Sport

Śląskie charaktery

W Lublinie zapowiada się interesujący mecz. Przyjedzie tam bowiem zaskakująco mocny chorzowski beniaminek.

Marta Gęga zagra dziś przeciwko klubowi, z którym pięciokrotnie sięgnęła po złoty medal. Fot. Norbert Barczyk/PressFocus

Po trzech tygodniach przerwy szczypiornistki MKS-u FunFloor Lublin wracają na parkiet hali „Globus”, by zmierzyć się z bardzo dobrze spisującym się w Orlen Superlidze beniaminkiem, Ruchem Chorzów. Ostatni mecz podopieczne Edyty Majdzińskiej rozegrały 21 września, pokonując u siebie Piotrcovię 31:23. Tydzień wcześniej natomiast wygrały z Energą Szczypiorno Kalisz 34:17.
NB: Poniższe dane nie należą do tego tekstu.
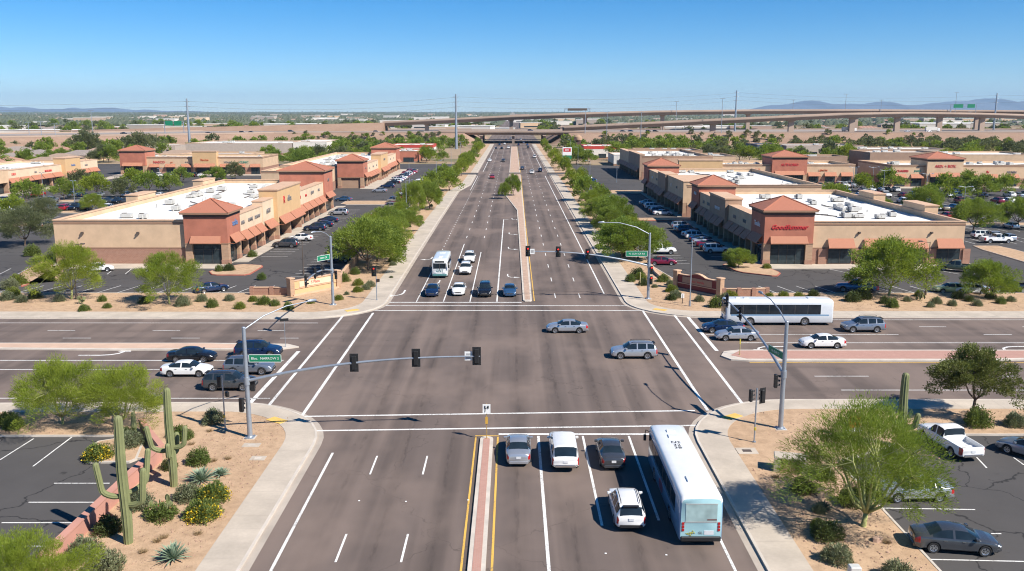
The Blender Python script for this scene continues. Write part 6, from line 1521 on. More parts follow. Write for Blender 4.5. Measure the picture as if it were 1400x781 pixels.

- Zespół z Chorzowa mnie zaskoczył. Zawodniczki Ruchu wyglądają w tym sezonie bardzo fajnie. Szczególnie w obronie. Można powiedzieć, że się po prostu w niej biją. To będzie ciekawy mecz. Zagramy z beniaminkiem, z którym trzeba się liczyć i na pewno nie można go zlekceważyć - przyznaje reprezentacyjna prawoskrzydłowa Magda Balsam, a Oktawia Fedeńczak, lewoskrzydłowa MKS-u i wychowanka Ruchu (panieńskie nazwisko - Płomińska) ostrzega: - To są śląskie charaktery, które nigdy nie odpuszczają, zostawiają na boisku całe serce. Nie liczę na łatwy i spokojny mecz. To będzie ciężkie spotkanie.

Lublinianki przyznają, że „Niebieskie” w pierwszych ligowych meczach zaskoczyły. - Mają solidną obronę, w ataku też są pewne siebie. Do tego dochodzi mocno obstawiona bramka. To solidny zespół, który będzie walczył o pierwszą szóstkę. W czterech pierwszych spotkaniach zawodniczki Ruchu pokazały charakter i wolę walki - dodaje kapitan biało-zielonych, Daria Szynkaruk.

Podobne zdanie ma Dominika Więckowska. - Musimy się przygotować na wszystkie warianty, ale przede wszystkim skupić się na sobie. Jeśli zagramy swoją piłkę, to o wynik możemy być spokojne. Musimy podejść do tego z chłodną głową i nie dać się zaskoczyć - mówi lubelska rozgrywająca.

Beniaminek podejmował ostatnio mistrzynie Polski z Lubina i po pierwszej połowie sensacyjnie prowadził 13:11. Choć chorzowianki przegrały 19:28, to udowodniły, że nie boją się nikogo. Liderką Ruchu jest doskonale znana w Lublinie Marta Gęga. W drużynie czeskiego szkoleniowca Ivo Vavry są dwie bardzo dobre bramkarki, niezłe skrzydłowe i doświadczone kołowe. Natomiast lewa rozgrywająca Anastazja Bondarenko po 4. serii plasuje się tuż za podium klasyfikacji strzelczyń ligi z dorobkiem 22 goli. Popis skuteczności dała w starciu z Koszalinem, zdobywając 15 bramek na... 15 prób. Nic dziwnego, że otrzymała najwięcej głosów kibiców i została zawodniczką 3. serii. Warto dodać, że 22-letnia Ukrainka ma też 19 asyst.